== Raw data ==
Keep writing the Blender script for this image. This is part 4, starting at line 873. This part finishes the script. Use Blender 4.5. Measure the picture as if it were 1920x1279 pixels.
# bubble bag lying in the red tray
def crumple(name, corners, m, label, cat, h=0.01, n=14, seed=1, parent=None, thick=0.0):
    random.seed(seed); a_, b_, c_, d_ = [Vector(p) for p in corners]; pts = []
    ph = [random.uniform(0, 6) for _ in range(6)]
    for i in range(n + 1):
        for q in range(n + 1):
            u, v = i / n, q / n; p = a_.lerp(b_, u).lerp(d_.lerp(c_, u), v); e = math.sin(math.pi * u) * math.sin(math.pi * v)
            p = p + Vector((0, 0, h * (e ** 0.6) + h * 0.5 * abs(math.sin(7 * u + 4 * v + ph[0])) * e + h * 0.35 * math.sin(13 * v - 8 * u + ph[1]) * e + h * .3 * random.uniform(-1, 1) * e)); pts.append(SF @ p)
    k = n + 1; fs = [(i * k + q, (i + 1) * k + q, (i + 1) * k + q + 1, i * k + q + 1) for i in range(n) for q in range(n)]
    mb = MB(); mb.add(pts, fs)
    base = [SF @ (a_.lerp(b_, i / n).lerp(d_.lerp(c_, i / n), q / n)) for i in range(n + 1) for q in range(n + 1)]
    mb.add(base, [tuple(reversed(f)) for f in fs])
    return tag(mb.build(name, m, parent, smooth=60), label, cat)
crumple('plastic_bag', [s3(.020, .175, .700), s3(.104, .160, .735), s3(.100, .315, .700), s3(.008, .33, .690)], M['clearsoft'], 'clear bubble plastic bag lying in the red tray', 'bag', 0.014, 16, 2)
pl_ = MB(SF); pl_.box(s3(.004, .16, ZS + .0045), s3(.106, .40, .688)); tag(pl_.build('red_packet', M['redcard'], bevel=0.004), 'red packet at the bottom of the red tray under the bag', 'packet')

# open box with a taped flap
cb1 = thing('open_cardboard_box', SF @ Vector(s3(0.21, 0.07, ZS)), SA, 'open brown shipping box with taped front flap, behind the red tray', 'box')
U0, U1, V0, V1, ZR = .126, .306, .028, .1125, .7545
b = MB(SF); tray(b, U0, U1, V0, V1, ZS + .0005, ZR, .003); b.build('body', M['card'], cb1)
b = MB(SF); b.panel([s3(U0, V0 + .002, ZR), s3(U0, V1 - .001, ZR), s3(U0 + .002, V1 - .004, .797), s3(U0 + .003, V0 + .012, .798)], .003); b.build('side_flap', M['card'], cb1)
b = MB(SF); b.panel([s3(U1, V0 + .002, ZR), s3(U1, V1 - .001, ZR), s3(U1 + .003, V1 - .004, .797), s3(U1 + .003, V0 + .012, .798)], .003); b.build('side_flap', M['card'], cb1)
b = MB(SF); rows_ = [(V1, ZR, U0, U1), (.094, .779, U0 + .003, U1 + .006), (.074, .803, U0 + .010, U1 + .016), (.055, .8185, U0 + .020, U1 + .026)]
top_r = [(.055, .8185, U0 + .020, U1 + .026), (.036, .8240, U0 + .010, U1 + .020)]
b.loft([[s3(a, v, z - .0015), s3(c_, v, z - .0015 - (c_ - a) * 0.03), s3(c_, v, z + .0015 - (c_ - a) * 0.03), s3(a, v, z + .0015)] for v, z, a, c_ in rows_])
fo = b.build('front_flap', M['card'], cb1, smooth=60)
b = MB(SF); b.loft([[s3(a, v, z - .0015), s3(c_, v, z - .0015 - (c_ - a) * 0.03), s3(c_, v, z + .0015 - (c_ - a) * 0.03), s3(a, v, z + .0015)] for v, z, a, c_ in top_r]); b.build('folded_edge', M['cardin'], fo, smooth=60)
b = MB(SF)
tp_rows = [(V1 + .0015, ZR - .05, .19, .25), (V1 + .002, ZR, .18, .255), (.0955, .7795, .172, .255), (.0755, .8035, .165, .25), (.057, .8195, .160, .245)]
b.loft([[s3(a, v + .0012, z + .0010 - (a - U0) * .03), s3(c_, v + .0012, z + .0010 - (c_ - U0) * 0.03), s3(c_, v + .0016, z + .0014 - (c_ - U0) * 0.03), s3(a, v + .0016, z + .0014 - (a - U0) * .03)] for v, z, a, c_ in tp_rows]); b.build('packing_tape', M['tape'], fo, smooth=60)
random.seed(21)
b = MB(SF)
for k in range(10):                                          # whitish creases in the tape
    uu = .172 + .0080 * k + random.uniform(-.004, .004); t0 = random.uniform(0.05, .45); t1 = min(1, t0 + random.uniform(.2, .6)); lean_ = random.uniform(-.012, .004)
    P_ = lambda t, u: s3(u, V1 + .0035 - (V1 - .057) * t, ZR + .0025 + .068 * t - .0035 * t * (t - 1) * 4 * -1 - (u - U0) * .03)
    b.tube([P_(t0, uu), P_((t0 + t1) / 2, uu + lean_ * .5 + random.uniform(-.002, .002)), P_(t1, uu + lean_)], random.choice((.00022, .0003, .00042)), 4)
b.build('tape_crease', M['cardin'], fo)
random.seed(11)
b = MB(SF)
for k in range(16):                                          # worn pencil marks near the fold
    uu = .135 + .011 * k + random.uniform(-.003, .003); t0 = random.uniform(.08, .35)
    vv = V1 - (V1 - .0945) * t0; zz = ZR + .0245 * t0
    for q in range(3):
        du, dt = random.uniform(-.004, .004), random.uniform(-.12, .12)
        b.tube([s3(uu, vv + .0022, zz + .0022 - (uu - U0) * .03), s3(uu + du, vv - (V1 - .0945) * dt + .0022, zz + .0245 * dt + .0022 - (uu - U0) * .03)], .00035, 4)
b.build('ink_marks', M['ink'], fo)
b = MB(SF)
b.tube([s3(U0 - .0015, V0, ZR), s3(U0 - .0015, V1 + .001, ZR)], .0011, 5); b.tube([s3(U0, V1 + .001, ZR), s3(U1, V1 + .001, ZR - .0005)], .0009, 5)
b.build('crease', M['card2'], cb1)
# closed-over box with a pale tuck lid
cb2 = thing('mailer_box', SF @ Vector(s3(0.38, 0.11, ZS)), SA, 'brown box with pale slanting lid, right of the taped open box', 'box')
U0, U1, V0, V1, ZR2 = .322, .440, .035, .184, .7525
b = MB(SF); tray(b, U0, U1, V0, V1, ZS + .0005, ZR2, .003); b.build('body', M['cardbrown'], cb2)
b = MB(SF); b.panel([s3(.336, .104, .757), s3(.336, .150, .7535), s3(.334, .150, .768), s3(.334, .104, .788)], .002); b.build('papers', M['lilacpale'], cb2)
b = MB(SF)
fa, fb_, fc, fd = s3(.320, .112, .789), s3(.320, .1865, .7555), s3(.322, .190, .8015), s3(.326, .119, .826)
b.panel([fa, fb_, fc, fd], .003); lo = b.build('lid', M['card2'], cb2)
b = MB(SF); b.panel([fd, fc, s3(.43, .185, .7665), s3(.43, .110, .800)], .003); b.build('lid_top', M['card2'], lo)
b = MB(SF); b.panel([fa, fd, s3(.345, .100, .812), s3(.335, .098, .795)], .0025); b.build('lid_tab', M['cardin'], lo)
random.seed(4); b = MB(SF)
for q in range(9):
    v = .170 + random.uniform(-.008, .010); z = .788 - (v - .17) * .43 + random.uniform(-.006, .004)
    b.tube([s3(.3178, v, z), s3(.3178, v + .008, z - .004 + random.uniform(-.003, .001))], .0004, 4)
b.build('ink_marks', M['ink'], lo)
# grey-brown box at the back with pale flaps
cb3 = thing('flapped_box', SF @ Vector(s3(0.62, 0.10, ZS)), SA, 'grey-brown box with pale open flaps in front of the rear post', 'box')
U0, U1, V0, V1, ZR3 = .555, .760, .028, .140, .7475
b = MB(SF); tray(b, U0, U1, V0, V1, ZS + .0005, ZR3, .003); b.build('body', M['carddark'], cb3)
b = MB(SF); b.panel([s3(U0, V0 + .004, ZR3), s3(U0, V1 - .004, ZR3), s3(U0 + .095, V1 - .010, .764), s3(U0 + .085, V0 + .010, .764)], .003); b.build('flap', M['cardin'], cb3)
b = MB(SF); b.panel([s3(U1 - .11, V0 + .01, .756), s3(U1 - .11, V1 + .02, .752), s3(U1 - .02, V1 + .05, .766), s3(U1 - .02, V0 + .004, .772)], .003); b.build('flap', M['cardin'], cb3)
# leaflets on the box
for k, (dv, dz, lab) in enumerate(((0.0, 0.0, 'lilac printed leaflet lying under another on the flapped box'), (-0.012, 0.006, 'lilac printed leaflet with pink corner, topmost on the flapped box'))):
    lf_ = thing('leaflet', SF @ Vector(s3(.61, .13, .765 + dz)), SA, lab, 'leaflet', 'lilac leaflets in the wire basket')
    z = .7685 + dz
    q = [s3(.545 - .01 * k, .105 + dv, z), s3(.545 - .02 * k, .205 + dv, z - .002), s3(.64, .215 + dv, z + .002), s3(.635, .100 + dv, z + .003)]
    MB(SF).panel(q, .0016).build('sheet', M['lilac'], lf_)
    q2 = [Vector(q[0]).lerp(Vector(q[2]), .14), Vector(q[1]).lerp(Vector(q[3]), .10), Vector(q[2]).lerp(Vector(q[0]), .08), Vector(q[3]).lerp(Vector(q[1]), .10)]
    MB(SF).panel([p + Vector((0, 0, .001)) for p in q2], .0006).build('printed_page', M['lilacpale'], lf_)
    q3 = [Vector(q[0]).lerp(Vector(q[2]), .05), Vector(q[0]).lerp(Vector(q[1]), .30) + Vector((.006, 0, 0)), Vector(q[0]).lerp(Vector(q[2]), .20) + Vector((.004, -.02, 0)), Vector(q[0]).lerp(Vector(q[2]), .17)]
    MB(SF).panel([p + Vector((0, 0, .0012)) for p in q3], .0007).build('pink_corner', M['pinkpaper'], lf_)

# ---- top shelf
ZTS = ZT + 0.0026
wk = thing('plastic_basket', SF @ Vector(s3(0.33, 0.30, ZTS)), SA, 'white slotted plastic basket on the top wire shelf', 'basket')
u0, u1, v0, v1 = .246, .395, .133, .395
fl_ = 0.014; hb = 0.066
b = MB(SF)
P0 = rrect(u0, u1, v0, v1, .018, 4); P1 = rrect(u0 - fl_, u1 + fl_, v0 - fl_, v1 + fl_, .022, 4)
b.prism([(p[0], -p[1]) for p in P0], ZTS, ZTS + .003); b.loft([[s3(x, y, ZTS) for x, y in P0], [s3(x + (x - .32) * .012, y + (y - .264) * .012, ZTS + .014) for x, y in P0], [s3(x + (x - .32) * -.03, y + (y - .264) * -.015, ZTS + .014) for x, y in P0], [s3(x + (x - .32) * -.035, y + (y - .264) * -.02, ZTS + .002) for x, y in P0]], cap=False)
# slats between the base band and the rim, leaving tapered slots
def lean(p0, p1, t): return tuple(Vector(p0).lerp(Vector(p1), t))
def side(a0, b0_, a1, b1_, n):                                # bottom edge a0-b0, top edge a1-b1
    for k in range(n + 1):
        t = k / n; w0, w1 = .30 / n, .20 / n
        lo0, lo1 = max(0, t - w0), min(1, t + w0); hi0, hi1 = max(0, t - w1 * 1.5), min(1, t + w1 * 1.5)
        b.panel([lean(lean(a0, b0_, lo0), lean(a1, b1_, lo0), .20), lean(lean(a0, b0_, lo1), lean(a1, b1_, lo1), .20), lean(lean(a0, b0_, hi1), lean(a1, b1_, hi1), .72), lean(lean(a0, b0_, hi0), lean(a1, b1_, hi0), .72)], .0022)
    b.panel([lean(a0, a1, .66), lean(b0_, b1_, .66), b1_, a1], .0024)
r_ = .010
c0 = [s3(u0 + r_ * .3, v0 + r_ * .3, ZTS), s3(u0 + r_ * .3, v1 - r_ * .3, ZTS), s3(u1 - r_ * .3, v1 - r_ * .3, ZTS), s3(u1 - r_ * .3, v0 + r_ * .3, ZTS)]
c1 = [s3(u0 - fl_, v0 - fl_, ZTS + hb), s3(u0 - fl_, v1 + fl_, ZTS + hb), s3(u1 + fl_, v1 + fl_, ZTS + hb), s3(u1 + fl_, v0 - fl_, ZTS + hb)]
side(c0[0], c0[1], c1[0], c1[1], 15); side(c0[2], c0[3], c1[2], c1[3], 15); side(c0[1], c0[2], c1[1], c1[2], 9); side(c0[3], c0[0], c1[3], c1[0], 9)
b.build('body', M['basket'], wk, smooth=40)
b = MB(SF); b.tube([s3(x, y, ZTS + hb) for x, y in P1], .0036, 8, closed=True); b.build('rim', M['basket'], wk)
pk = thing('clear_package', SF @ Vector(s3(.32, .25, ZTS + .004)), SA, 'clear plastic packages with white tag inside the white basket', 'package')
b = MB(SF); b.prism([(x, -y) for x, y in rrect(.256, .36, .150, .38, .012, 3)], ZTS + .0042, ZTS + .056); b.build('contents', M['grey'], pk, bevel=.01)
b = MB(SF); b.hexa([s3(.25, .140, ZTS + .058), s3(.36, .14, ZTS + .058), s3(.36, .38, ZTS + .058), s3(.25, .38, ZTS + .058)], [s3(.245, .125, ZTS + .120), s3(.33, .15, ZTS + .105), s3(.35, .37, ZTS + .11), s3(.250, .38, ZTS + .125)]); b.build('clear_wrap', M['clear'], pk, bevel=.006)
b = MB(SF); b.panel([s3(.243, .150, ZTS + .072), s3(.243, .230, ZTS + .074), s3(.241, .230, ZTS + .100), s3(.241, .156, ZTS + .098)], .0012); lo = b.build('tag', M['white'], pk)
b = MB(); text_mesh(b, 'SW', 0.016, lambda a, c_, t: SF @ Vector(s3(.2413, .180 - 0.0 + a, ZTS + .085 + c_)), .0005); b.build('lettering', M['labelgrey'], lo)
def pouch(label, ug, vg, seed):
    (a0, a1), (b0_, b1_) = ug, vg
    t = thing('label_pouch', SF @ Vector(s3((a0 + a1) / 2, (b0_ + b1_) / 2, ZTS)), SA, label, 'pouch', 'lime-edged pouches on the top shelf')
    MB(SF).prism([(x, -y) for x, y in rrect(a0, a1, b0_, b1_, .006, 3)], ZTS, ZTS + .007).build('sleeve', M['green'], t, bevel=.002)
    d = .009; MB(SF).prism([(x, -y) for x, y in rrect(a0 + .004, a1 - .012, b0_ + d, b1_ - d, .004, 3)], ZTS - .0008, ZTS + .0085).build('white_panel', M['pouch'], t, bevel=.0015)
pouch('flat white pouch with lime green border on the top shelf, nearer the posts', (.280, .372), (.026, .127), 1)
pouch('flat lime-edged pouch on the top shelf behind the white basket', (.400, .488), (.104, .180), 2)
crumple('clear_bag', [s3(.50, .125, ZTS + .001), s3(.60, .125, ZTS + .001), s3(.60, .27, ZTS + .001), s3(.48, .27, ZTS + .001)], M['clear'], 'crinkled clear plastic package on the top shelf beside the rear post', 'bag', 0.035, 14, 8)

== Task ==
Please write out exactly the lines from the start of the data through the line that contains "pl_ = MB(SF);", both ends included, and nothing else.

== Worked solution ==
Keep writing the Blender script for this image. This is part 4, starting at line 873. This part finishes the script. Use Blender 4.5. Measure the picture as if it were 1920x1279 pixels.
# bubble bag lying in the red tray
def crumple(name, corners, m, label, cat, h=0.01, n=14, seed=1, parent=None, thick=0.0):
    random.seed(seed); a_, b_, c_, d_ = [Vector(p) for p in corners]; pts = []
    ph = [random.uniform(0, 6) for _ in range(6)]
    for i in range(n + 1):
        for q in range(n + 1):
            u, v = i / n, q / n; p = a_.lerp(b_, u).lerp(d_.lerp(c_, u), v); e = math.sin(math.pi * u) * math.sin(math.pi * v)
            p = p + Vector((0, 0, h * (e ** 0.6) + h * 0.5 * abs(math.sin(7 * u + 4 * v + ph[0])) * e + h * 0.35 * math.sin(13 * v - 8 * u + ph[1]) * e + h * .3 * random.uniform(-1, 1) * e)); pts.append(SF @ p)
    k = n + 1; fs = [(i * k + q, (i + 1) * k + q, (i + 1) * k + q + 1, i * k + q + 1) for i in range(n) for q in range(n)]
    mb = MB(); mb.add(pts, fs)
    base = [SF @ (a_.lerp(b_, i / n).lerp(d_.lerp(c_, i / n), q / n)) for i in range(n + 1) for q in range(n + 1)]
    mb.add(base, [tuple(reversed(f)) for f in fs])
    return tag(mb.build(name, m, parent, smooth=60), label, cat)
crumple('plastic_bag', [s3(.020, .175, .700), s3(.104, .160, .735), s3(.100, .315, .700), s3(.008, .33, .690)], M['clearsoft'], 'clear bubble plastic bag lying in the red tray', 'bag', 0.014, 16, 2)
pl_ = MB(SF); pl_.box(s3(.004, .16, ZS + .0045), s3(.106, .40, .688)); tag(pl_.build('red_packet', M['redcard'], bevel=0.004), 'red packet at the bottom of the red tray under the bag', 'packet')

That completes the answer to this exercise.